I even opened the keg and poured some into a glass. It tasted fine but was actually flat. I'm baffled. It's a great beer and I'm very frustrated I can't enjoy it.

My setup:

Converted chest freezer.
5 gallon kegs.
A dual pressure regulator.
Tap lines are 5 feet long.
Also, I currently have a honey weiss hooked up to the same system and it pours fine.

Any suggestions would be greatly appreciated.

Paul

this is weird.
Lets assume you have opened the keg to air pressure so it's not pressurized and beer is "basically" flat.
But the beer line still produces only foam?
My only suggestion is to investigate beer line a little better. If the beer is say 1 volume carbonated and there is an constriction in the beer line that knocks out most of CO2 out of solution for some strange reason (warm temperature or small aperture are my guesses), you will end up with foam, lots of it (if you knock out all of CO2 at 1 volume, that's 1:1 foam to beer right there).

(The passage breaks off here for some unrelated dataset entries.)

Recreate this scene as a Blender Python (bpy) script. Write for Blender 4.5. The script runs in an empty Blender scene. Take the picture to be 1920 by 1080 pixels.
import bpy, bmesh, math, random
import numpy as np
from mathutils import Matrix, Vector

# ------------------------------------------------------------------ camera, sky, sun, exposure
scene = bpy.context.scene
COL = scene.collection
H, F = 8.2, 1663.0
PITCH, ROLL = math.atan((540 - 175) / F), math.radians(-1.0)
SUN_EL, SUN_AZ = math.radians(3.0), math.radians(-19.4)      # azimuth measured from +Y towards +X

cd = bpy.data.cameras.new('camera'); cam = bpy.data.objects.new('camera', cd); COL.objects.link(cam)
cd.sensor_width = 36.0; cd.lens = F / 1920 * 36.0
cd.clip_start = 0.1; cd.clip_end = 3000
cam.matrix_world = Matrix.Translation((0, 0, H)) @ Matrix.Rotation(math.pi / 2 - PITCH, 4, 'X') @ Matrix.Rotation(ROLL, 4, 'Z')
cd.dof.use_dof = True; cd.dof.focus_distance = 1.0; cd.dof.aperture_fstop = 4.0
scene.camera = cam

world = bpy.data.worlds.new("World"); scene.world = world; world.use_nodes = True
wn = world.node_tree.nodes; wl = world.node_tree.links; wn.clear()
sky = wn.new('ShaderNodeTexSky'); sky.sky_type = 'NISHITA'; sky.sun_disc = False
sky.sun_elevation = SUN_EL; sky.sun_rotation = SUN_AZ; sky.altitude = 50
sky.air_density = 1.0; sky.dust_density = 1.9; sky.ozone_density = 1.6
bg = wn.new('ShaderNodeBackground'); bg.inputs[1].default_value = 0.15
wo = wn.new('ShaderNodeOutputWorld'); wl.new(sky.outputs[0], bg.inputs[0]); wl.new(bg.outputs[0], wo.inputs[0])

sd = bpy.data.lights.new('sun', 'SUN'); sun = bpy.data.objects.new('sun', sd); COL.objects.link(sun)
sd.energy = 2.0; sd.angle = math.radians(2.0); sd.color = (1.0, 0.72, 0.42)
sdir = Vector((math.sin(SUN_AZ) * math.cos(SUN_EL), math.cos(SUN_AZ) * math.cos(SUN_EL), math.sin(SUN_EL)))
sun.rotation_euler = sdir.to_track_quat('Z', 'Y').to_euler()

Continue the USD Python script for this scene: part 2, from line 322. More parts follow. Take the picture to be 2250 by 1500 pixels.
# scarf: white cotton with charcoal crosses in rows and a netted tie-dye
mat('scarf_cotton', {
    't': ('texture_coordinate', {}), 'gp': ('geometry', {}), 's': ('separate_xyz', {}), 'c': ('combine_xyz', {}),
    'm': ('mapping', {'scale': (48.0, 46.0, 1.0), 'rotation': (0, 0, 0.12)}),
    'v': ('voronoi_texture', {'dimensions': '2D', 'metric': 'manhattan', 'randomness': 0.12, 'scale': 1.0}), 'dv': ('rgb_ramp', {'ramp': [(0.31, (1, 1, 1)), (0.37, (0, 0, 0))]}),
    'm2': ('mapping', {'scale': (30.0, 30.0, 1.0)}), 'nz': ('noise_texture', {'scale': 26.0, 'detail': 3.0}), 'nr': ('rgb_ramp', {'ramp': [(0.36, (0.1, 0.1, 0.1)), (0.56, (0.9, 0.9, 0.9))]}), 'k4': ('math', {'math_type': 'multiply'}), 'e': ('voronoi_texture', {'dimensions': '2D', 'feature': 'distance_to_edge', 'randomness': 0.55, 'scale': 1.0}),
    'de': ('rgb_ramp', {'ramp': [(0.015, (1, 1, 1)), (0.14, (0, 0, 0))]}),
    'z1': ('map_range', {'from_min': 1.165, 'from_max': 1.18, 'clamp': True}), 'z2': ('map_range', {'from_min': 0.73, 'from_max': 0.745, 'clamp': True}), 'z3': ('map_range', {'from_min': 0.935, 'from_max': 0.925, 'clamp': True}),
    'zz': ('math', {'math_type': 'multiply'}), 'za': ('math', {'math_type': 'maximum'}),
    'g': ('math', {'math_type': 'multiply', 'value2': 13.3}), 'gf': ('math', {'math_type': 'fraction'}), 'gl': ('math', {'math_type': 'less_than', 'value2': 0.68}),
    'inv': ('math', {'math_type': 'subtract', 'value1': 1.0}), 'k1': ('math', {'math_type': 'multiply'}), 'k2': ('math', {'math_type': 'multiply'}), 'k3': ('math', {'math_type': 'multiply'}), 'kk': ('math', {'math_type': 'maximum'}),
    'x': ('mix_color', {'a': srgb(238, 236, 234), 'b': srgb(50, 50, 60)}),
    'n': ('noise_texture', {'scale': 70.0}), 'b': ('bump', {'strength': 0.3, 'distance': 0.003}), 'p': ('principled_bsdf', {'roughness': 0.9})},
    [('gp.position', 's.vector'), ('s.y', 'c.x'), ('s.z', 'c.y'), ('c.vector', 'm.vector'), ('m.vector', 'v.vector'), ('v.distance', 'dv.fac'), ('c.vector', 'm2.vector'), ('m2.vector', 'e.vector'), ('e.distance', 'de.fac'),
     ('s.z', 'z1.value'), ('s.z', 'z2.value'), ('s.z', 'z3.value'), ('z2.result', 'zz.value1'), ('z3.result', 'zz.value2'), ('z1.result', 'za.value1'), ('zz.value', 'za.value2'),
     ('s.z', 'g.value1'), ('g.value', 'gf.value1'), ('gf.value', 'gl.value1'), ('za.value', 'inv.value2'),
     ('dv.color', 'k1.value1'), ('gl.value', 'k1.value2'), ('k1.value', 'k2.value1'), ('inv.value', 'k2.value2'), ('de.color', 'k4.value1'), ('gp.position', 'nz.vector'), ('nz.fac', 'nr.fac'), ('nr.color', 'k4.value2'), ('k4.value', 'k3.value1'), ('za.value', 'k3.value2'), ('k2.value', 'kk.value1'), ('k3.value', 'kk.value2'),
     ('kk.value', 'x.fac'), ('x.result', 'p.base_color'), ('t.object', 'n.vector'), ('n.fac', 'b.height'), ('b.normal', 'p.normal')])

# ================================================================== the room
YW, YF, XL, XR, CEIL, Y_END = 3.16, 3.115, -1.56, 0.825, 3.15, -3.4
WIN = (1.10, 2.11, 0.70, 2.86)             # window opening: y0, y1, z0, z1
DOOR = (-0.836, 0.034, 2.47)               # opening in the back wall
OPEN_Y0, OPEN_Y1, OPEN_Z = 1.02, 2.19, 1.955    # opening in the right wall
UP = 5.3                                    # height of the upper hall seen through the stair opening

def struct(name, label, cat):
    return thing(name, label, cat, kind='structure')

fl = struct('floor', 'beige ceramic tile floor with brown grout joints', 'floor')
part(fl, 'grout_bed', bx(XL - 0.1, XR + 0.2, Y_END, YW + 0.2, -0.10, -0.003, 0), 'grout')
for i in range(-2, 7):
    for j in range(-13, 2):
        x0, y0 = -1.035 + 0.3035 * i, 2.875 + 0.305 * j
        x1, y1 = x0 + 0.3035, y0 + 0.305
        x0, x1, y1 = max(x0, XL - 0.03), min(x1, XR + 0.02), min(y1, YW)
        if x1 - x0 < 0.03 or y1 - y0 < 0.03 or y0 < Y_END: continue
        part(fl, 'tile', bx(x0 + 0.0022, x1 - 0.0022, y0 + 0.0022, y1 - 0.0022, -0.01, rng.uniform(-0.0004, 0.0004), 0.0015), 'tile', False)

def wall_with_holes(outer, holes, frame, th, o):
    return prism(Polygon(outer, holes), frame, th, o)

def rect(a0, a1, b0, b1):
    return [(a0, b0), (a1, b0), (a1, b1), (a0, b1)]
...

anyways, I would swap serving lines and maybe swap the dip tube if I were you (in case it is clogged but not completely it can provide the same effect of knocking CO2 out of solution)
 
Can you put the honey weiss line and tap on the problematic keg? Or maybe hook up a quick picnic tap and line to see if it pours without foam from a known good line and tap?

Sounds like there may be an obstruction or something else odd in the current line/tap.


On edit; looks like 55x11 beat me to it. Good point about the dip tube also. :)
 
I recommend checking the o-ring that should be between the diptube and threaded fitting (under the post) on the keg. If it is leaking CO2 from the headspace into the outgoing beer you can certainly get foam from flat beer.
 
It could be a hole in the diptube, works fine untill beer level goes below the hole letting Co2 in from the headspace.

PapaO
 
Just posting again to thank you guys. You were right. I pulled the metal tube out of the keg and, sure enough, there are 2 holes in it. Makes perfect sense that it poured fine until the beer in the keg went below where the holes are.

Again, thanks.

Paul
 
Brand new kegs. They were dash shaped, uniform holes, obviously punched into the tube. How? Who knows. The guys at the brew store looked at it, scratched their heads and said, "Boy, that's weird" and then gave me a new dip tube. So all is well.